Regaining SELF-RESPECT – and Perspective
Needless to say, I’ve found myself in similarly-unbalanced power dynamics, being on the receiving end of someone else’s mercy with nothing to give and little means to get out of my dependency. Instead, I let myself be stockholmed into learned helplessness by sentences such as: “There’s no other place for you to go” and “no way you should be living by yourself”, with every syllable telling me unmistakingly that their benevolence was the only thing keeping me fed and housed. I chose not to confront the issue directly, and ended up not daring as much as breathe too loudly anymore, yet alone laugh, smile, sing, or make jokes. My powerless state of homelessness and unemployment made me slide into a negative feedback loop where I felt more and more worthless, which in turn began to affect my negotiation and rethorical skills. If I wasn’t able to regard my abilities as a valuable asset to anybody, how would I make companies do the same?
I put a full stop on the situation, moved out without bells and whistles and began to remember that my intrinsic value wasn’t determined by how easy to deal with I made myself or just how little space, basic human interaction or even food I could survive on (yes, starving yourself to save money and avoiding the kitchen not to be told off for dirtying it in the slightest is a thing).

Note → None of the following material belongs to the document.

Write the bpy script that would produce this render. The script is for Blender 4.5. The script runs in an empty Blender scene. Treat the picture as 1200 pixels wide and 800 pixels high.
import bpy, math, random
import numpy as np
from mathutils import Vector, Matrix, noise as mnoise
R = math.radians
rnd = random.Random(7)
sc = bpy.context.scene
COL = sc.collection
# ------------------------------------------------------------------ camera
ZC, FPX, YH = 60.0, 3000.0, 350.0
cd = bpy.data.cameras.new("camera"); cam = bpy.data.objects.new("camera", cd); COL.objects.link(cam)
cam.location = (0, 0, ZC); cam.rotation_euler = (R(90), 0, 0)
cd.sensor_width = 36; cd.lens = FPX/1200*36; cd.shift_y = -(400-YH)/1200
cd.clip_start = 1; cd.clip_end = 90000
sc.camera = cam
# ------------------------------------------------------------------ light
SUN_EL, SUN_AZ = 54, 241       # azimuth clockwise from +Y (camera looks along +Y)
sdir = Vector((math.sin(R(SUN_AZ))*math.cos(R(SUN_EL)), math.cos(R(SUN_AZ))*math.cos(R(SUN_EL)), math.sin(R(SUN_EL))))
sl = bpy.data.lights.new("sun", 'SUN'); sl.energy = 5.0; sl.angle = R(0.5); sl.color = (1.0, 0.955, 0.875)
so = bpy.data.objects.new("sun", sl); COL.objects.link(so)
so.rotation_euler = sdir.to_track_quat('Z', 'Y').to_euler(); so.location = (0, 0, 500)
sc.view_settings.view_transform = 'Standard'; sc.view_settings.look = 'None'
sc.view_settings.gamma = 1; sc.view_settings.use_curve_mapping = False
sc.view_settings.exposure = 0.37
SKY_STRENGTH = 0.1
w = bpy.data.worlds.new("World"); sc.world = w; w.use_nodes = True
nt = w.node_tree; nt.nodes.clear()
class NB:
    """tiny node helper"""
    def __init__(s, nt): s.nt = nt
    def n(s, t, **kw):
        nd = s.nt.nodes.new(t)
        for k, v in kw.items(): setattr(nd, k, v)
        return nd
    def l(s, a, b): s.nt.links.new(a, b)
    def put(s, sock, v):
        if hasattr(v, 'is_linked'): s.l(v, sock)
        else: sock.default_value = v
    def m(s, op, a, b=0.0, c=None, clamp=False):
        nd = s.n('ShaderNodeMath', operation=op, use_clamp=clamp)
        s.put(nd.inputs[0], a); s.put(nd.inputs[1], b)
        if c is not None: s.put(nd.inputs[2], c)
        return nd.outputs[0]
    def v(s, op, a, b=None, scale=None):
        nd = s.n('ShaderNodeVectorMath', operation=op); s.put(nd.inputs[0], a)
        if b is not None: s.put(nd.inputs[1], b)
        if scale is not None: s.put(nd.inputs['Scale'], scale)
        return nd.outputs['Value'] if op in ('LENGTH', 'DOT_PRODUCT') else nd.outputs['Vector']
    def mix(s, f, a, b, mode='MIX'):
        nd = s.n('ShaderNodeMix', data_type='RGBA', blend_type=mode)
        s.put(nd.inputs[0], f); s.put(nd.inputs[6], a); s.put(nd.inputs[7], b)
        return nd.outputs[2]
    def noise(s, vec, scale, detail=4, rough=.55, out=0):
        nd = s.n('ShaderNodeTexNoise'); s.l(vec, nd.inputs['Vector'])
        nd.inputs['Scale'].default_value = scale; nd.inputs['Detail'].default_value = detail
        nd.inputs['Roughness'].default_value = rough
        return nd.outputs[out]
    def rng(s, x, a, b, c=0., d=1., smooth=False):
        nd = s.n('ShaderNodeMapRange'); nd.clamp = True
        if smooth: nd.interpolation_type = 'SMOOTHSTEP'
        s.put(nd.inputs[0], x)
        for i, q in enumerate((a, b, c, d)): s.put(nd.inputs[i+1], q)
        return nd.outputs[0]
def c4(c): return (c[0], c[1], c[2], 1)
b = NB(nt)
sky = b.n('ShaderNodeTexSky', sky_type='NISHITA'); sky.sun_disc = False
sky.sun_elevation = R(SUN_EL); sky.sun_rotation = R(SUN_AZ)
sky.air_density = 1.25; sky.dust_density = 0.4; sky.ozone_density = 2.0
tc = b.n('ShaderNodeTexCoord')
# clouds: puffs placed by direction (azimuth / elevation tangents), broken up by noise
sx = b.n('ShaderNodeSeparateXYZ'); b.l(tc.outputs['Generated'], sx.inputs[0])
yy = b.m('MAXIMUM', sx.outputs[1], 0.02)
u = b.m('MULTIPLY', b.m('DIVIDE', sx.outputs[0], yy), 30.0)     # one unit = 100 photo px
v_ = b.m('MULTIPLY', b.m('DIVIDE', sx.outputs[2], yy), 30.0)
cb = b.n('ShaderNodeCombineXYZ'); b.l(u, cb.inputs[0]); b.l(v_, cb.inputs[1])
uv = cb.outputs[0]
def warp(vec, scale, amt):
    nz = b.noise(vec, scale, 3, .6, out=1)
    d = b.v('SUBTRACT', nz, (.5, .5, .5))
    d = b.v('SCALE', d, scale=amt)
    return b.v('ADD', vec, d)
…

Re-establishing my boundaries and accepting the uncertainties in my life, as well as the unavoidability of episodes of loneliness helped me regain some of my sense of self.
Speaking of which, my mind is at relative peace about all the things it cannot control right now, and I have more time and energy which I can dedicate to experiment, improvise, create, re-focus – and maybe finally watch Supernatural’s final season all the way through.